[BEGIN Data block]
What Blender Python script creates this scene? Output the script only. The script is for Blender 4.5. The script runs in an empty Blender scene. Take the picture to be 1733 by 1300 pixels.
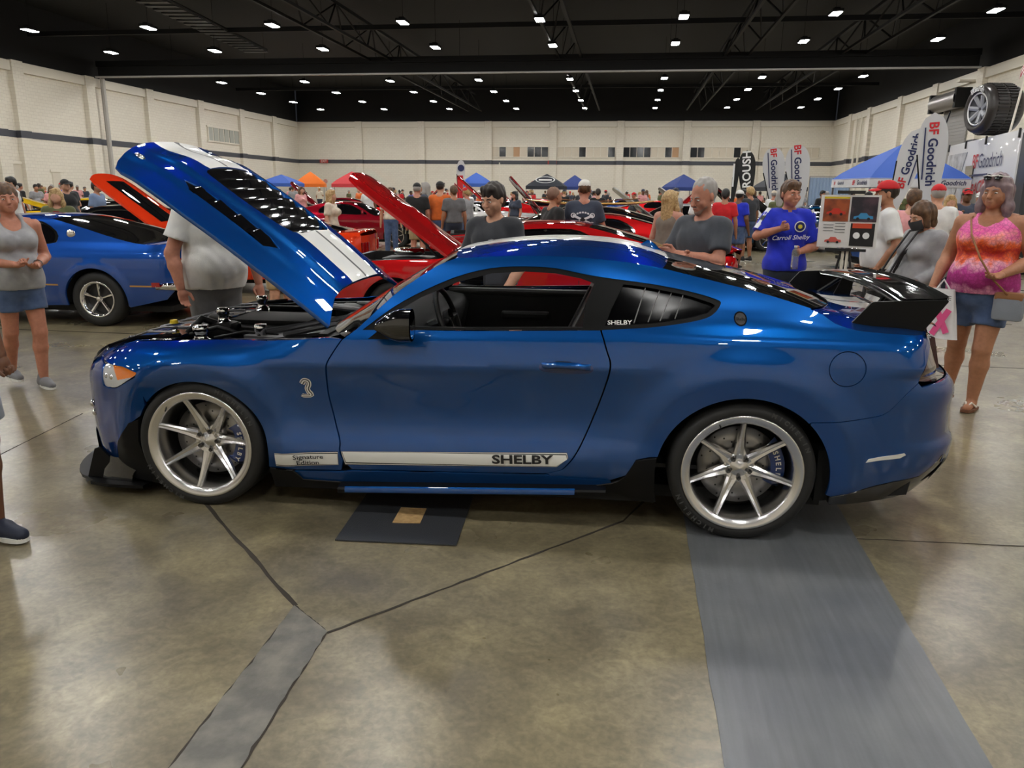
import bpy, bmesh, math, random
import numpy as np
from mathutils import Vector, Matrix
from mathutils.geometry import delaunay_2d_cdt
random.seed(7); PI=math.pi
SC=bpy.context.scene; COL=SC.collection
# ------------------------------------------------------------------ camera, world, light, exposure
CAM_H=1.63; YAW=math.radians(8.2); PIT=math.atan(325/1300.); ROL=math.radians(0.6)
_f0=Vector((-math.sin(YAW),math.cos(YAW),0)); _r0=Vector((math.cos(YAW),math.sin(YAW),0)); _z=Vector((0,0,1))
_f=_f0*math.cos(PIT)-_z*math.sin(PIT); _u=_z*math.cos(PIT)+_f0*math.sin(PIT)
_R=_r0*math.cos(ROL)+_u*math.sin(ROL); _U=_u*math.cos(ROL)-_r0*math.sin(ROL)
cd=bpy.data.cameras.new('camera'); cam=bpy.data.objects.new('camera',cd); COL.objects.link(cam)
cd.sensor_fit='HORIZONTAL'; cd.sensor_width=36.0; cd.lens=36.0*1300/1733; cd.clip_end=300; cd.clip_start=.05
m4=Matrix((_R,_U,-_f)).transposed().to_4x4(); m4.translation=Vector((0,0,CAM_H)); cam.matrix_world=m4
SC.camera=cam
w=bpy.data.worlds.new('hall_air'); SC.world=w; w.use_nodes=True
w.node_tree.nodes['Background'].inputs[0].default_value=(.8,.85,1,1); w.node_tree.nodes['Background'].inputs[1].default_value=.02
SC.view_settings.view_transform='Standard'; SC.view_settings.look='None'; SC.view_settings.gamma=1
SC.view_settings.exposure=0.0; SC.view_settings.use_curve_mapping=False
LAMP_STRENGTH=158.0
SC.cycles.use_denoising=True; SC.cycles.max_bounces=8; SC.cycles.glossy_bounces=4; SC.cycles.sample_clamp_indirect=6
SC.cycles.caustics_reflective=False; SC.cycles.caustics_refractive=False
def ray(px,py):
    return (_R*((px-866.5)/1300)-_U*((py-650)/1300)+_f)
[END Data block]
Repeat the material verbatim. Do not carry over any picture.

What Blender Python script creates this scene? Output the script only. The script is for Blender 4.5. The script runs in an empty Blender scene. Take the picture to be 1733 by 1300 pixels.
import bpy, bmesh, math, random
import numpy as np
from mathutils import Vector, Matrix
from mathutils.geometry import delaunay_2d_cdt
random.seed(7); PI=math.pi
SC=bpy.context.scene; COL=SC.collection
# ------------------------------------------------------------------ camera, world, light, exposure
CAM_H=1.63; YAW=math.radians(8.2); PIT=math.atan(325/1300.); ROL=math.radians(0.6)
_f0=Vector((-math.sin(YAW),math.cos(YAW),0)); _r0=Vector((math.cos(YAW),math.sin(YAW),0)); _z=Vector((0,0,1))
_f=_f0*math.cos(PIT)-_z*math.sin(PIT); _u=_z*math.cos(PIT)+_f0*math.sin(PIT)
_R=_r0*math.cos(ROL)+_u*math.sin(ROL); _U=_u*math.cos(ROL)-_r0*math.sin(ROL)
cd=bpy.data.cameras.new('camera'); cam=bpy.data.objects.new('camera',cd); COL.objects.link(cam)
cd.sensor_fit='HORIZONTAL'; cd.sensor_width=36.0; cd.lens=36.0*1300/1733; cd.clip_end=300; cd.clip_start=.05
m4=Matrix((_R,_U,-_f)).transposed().to_4x4(); m4.translation=Vector((0,0,CAM_H)); cam.matrix_world=m4
SC.camera=cam
w=bpy.data.worlds.new('hall_air'); SC.world=w; w.use_nodes=True
w.node_tree.nodes['Background'].inputs[0].default_value=(.8,.85,1,1); w.node_tree.nodes['Background'].inputs[1].default_value=.02
SC.view_settings.view_transform='Standard'; SC.view_settings.look='None'; SC.view_settings.gamma=1
SC.view_settings.exposure=0.0; SC.view_settings.use_curve_mapping=False
LAMP_STRENGTH=158.0
SC.cycles.use_denoising=True; SC.cycles.max_bounces=8; SC.cycles.glossy_bounces=4; SC.cycles.sample_clamp_indirect=6
SC.cycles.caustics_reflective=False; SC.cycles.caustics_refractive=False
def ray(px,py):
    return (_R*((px-866.5)/1300)-_U*((py-650)/1300)+_f)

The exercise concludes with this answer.